Analysant de près le comportement du gouvernement congolais, on a la nette conviction qu’il s’affiche comme si son enseignement supérieur et universitaire ne constitue pas son affaire. C’est peut-être compréhensible dans la mesure où les diplômes de cet enseignement sont plus des facteurs de promotion individuelle que des clés pouvant ouvrir les portes du développement socio-économique. Ces diplômes font souvent office et fonction de passeport permettant à leur détenteur d’avoir l’illusion d’être un peu plus que les autres, leurs concitoyens non universitaires. Aussi, pense-t-on, avec ces diplômes on peut gagner la vie ailleurs dans les pays riches ou dans les organisations internationales.
D’autre part, la présence des savants congolais dans les communautés académiques mondiales n’entraîne pas un profit ; au contraire, ils sont perdus pour les causes congolaises même les plus opportunes pour travailler à des solutions conçues et pensées de l’extérieur négligeant des besoins, spécifiques internes au Congo.
Que faire ?
Voici une grande question qui nous amène au tissage des stratégies : cet art d’organiser, de préparer et de mettre en œuvre les moyens nécessaires et suffisants pour surmonter les obstacles de toute sorte et nature qui s’opposent à la réalisation d’un objectif jugé noble qu’on s’est fixé. Elle est élaborée dans le but d’anticiper correctement l’évolution de la démarche, de revoir et de prévoir, de ressaisir et même de présenter le passé, tout en ayant un coup d’œil intuitif dans l’avenir vers le but à atteindre, et tout en restant dans l’éternelle présence de ce même but.
Que faire? Eh bien, il faut positivement rompre, il faut casser une situation, mettre à mort un état de chose ou d’un genre de situations. C’est ce que j’appelle « la stratégie de rupture positive », vue comme un processus à long terme qui se laisse percevoir comme un point intermédiaire entre une situation (A) jugée malfaisante et intolérable et une situation (B), considérée bienfaisante et épanouissante pour les citoyens congolais.

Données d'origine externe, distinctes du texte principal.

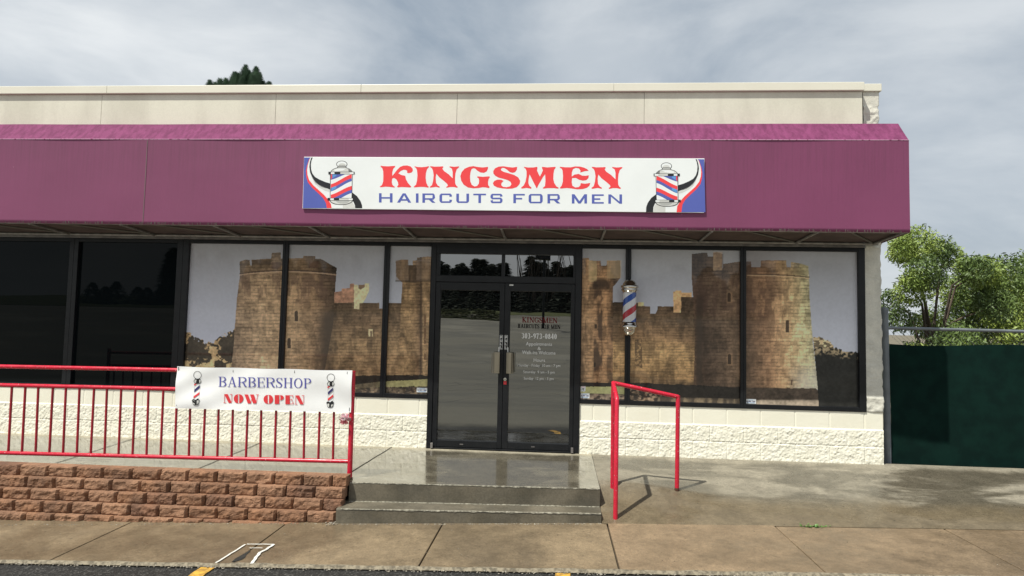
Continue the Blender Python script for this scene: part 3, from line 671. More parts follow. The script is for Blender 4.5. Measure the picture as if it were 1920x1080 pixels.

En d’autres termes, il s’agit d’un acte conscient et éminemment politique, provoqué et confectionné laborieusement pour mettre fin à la situation (A) dans le but de la remplacer par une autre (B) absolument différente de l’ancienne.
En ce qui concerne notre enseignement supérieur et universitaire, les raisons pour rompre sont multiples. Eu égard au tableau assez sombre que j’ai présenté ci-haut, les stratégies de la rupture positive peuvent se tisser dans le domaine culturel pour une désoccidentalisation totale de l’université congolaise afin que celle-ci récupère son identité congolaise modernisée au sein de la communauté universitaire mondiale. C’est de « l’odeur du Père » qu’il faut se défaire. Se défaire de cet étouffoir qui suffoque l’universitaire congolais de l’étrangeté de son odeur. A l’enseignement supérieur et universitaire congolais, et ceci saute aux yeux, la dépendance culturelle, plus subtile que l’hégémonie politique des forces étrangères, impose un type d’enseignement non adapté, une culture des autres, une langue qui est loin d’être un langage porteur des significations réelles, des programmes et des croyances des autres. Tout cela prive l’intellectuel universitaire de la possibilité de découvrir, par lui-même, des solutions originales et adaptées à ses conditions et de contrôler son processus de développement.
Au niveau des problèmes théoriques des sciences humaines et sociales, la rupture positive s’impose à jamais. Combien ne stigmatisent-ils pas les faiblesses scientifiques des chercheurs congolais ? Il est important que l’universitaire congolais plonge profondément dans une critique qui dépasse le simple rafistolage méthodologique et la seule revalorisation éthique des recherches africanistes. Je qualifie la science congolaise de commerce des idées usagées dans ce domaine.
« Faut-il brûler l’université ? » pour ne plus éduquer ? Je pense que non, ce qu’il faut, c’est de comprendre clairement la relation enseignement-société et en même temps la relation université-société. Si l’un, l’une est en crise, l’autre ne peut mieux se porter et vice versa ; l’un, l’une ne peut qu’être le reflet de l’autre et vice versa.